Saturday, December 20, 2014

Early Christmastime memories

In this blog, I will try to remember some of my earliest Christmas-associated memories. I'm going to try to stick to memories that happened before I entered elementary school--meaning I was five or younger.

(I was going to post this last week, but I forgot. It was the first week I missed posting on this blog. But that's OK, because this isn't my priority blog.)

I remember a visit to Temple Square with my cousins and grandparents. Some of the lights had little flowery coverings surrounding the lights--I think that was a 90s thing. I remember walking up the ramp to see the Christus statue and being fascinated with the planets on the mural. I think it was this same trip when I remember driving home in my grandparents' van, and there was a plate of Christmas sugar cookies.

I can remember looking out the window in our living room overlooking our driveway and watching my family bring in our Christmas tree.

I can remember making a homemade garland with cranberries, and I think my cousin Tammy was there; the next year I wondered where it was when we got out our decorations.

Once in preschool, we went to an old folks home and danced, I think the Mexican Hat Dance. Afterwards, they gave us those red suckers with white powder on them. Then I went to the Festival of Trees (I can't remember whether it was with them or with my family) and they had giant plastic suckers like the ones we had gotten. (I'm not sure whether the decorations were meant to look like those suckers, but I thought they did.)

Perhaps that same year, I also went to the Festival of Trees with my family and got an anthropomorphic Christmas tree filled with candy. My brother got a snake with 24 pieces of candy so you could eat one a day until Christmas. We came home and caught the tail end of a cartoon about the Twelve Days of Christmas, and then my cousins had to go home. I think that the adults said, "It's over" when it was at a commercial break, but we kids didn't believe them. But when the commercial break was over, it was only the credits, so they had been right.

I liked to watch my Christmas Sing-Along, and I remember asking my dad when Christmas was, in part because I wanted to watch it.

One time I went to my friend David Christensen's house, and his dad had drawn a picture of a stick of holly, a present, and a candle. We were impressed with how he had drawn the holly leaves. So I decided that I wanted to draw one myself. So I lay down on the kitchen floor with my crayons and drew the picture. I couldn't draw the points on the holly leaves, so they were just regular leaves. I figured it didn't matter what color the present was, so it had pink ribbon. My mom was very impressed.

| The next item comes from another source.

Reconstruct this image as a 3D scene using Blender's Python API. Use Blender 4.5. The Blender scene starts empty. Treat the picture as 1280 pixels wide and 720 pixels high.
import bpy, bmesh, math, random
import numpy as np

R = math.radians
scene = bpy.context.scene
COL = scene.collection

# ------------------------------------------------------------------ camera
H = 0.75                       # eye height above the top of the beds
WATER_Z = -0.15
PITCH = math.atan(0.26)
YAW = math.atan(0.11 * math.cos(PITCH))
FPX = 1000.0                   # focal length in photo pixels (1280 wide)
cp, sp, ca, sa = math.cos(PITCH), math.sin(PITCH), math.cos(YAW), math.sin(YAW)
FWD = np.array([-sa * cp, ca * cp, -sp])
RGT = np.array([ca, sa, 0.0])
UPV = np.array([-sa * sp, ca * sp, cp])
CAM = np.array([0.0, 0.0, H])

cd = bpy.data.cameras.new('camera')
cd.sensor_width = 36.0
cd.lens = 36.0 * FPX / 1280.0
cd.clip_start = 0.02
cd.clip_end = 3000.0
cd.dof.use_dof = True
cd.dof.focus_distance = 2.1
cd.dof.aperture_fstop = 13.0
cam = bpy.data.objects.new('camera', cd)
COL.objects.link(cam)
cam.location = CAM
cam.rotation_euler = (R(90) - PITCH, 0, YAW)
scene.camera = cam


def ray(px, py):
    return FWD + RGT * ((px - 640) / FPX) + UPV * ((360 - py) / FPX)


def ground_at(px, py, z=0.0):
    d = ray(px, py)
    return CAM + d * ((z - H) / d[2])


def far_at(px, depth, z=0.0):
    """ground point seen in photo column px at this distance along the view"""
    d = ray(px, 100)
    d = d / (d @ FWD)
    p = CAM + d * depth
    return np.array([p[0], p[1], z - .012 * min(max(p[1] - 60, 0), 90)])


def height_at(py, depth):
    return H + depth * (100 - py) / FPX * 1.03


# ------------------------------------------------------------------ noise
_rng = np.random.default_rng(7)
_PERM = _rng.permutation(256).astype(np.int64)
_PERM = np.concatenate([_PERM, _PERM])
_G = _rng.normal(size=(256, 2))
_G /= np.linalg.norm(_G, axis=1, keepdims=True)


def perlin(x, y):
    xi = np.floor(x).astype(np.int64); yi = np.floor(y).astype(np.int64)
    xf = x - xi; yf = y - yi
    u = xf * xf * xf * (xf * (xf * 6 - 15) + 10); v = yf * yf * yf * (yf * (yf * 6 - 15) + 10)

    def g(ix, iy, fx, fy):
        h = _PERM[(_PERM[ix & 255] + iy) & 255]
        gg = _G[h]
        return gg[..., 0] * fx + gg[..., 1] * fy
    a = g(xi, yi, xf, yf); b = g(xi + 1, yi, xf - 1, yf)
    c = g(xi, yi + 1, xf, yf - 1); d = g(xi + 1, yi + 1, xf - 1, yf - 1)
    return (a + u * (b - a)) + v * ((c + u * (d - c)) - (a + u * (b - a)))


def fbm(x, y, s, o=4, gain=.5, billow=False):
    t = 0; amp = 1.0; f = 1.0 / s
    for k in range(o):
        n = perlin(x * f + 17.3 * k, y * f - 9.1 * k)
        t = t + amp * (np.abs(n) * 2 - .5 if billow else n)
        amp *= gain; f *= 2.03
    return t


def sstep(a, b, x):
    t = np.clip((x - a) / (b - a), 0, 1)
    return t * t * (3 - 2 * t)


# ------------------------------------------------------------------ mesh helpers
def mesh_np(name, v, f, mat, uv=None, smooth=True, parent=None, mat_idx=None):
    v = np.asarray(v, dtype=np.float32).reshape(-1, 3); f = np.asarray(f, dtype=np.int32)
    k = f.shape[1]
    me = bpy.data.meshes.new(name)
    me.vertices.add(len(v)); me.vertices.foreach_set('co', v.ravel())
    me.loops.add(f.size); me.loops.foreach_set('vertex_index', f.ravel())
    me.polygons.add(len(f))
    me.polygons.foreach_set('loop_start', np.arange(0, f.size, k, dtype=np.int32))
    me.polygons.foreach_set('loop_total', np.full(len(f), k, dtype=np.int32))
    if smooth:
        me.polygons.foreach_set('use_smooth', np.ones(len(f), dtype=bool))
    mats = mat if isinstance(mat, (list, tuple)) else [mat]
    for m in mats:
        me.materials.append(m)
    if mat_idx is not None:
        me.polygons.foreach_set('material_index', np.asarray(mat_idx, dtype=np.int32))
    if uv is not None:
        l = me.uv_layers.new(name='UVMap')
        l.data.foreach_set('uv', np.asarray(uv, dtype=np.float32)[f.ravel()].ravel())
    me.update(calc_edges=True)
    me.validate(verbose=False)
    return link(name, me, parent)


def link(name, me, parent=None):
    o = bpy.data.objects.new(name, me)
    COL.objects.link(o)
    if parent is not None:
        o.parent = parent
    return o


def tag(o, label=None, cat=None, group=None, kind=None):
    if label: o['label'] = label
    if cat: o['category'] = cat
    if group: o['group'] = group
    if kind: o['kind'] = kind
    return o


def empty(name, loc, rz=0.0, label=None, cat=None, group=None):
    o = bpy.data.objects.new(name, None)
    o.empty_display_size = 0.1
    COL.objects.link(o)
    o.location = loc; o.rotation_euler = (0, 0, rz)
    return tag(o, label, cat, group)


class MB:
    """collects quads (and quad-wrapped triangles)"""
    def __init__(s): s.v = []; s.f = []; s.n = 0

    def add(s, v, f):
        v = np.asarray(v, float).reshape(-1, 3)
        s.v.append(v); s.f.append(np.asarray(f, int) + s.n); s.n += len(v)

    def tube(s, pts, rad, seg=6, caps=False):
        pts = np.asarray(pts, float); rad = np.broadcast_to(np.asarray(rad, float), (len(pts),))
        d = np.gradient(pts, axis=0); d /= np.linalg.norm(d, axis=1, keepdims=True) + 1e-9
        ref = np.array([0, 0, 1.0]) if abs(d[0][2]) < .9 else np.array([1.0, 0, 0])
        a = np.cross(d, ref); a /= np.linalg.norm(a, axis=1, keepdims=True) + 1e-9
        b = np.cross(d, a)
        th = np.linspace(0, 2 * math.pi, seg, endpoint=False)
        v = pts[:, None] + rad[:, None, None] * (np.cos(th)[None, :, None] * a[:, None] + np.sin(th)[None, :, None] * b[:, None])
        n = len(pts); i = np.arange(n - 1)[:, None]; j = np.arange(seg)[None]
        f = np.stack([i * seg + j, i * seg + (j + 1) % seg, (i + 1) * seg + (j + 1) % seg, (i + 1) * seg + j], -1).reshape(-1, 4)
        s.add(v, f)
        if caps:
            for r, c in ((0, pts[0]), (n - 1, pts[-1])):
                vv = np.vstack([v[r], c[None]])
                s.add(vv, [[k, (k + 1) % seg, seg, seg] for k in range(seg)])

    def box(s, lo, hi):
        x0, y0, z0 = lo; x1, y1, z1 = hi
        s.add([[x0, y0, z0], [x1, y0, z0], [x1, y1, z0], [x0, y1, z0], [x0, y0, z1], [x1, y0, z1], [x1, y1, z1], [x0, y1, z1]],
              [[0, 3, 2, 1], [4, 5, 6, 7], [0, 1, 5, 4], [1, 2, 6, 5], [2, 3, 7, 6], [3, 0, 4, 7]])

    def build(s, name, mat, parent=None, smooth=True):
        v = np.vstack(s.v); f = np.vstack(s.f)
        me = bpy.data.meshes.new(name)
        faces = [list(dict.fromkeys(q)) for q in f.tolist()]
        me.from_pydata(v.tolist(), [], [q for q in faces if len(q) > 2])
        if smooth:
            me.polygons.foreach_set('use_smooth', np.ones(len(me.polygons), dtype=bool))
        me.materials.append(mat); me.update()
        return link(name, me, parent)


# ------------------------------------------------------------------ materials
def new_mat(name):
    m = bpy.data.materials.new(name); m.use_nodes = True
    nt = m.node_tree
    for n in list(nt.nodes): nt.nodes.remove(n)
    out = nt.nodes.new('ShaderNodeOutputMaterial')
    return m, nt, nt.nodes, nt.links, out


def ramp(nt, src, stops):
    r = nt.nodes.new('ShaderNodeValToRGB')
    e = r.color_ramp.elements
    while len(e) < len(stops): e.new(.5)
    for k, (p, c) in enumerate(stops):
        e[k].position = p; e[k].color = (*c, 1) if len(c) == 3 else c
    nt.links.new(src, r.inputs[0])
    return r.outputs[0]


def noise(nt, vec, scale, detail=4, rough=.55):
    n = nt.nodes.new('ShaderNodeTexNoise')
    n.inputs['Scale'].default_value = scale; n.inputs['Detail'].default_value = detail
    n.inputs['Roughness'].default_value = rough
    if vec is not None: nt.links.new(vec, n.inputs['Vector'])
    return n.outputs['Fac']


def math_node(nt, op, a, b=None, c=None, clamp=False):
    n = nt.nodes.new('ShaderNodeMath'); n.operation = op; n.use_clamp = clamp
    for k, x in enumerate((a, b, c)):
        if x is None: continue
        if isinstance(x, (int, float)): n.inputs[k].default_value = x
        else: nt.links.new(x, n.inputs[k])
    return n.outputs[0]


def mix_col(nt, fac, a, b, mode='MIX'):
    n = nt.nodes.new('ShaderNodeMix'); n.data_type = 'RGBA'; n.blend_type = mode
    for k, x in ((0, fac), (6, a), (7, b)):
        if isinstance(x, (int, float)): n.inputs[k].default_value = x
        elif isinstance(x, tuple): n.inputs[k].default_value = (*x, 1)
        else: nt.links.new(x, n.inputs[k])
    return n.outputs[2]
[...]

One time I was playing with our neighbor, Taryn Pay, on the day we were bringing out our Christmas decorations. She found two wreaths, one made out of cloth and one made out of twigs. She suggested we put the wreaths around our faces and walk around like that. I was annoyed that she kept the cloth wreath and made me use the scratchy one.

I remember getting in our car one December and driving down the hill. The stars were literally twinkling in the sky in a flashy cartoony manner. I'm pretty sure this was a dream.

My sister was tutored by Coach Wangsguard from South Davis Junior High when I was just a little kid. One time during tutoring, my mom and I went outside and played in the snow. One of us threw a snowball at the window. When we went inside, Wangs said she had said, "Who threw that snowball?" We had a puzzle-piece reindeer on our fireplace, and Wangs asked me what its name was. I said it was Rudolph, and she said, "It can't be Rudolph if it doesn't have a red nose!"

I remember hearing "Grandma Got Run Over by a Reindeer" on the radio a few days after Christmas, and I wondered why they were playing a Christmas song after Christmas, but I think I deduced it was because Christmas was over and the song was only relevant after Christmas (because it was past tense).

I loved playing with our plastic nativity, and one angel for a long time was separated from the rest of the nativity.

My mom made little Christmas mice that held candy canes in them as the tail. I remember being at my grandparents' office in their old house with my cousin April and there were leftover candy cane mice.

My grandparents had a garland with musical bells in it. I loved hearing it, and I fell in love with "The Little Drummer Boy." I thought the "rum pum pum pum" was hilarious.

We had a little paper with flaps that described Santa Claus traditions in other countries. That paper made me think of Santa Claus differently than most people. When I heard people say that Santa Claus went around the world in one night, I thought they were wrong. Our Santa Claus only had to travel across America. Other countries had their own Santa (Father Christmas, Père Noël, etc.). If you ask me, that makes a little more sense than there being only one Santa for the whole world.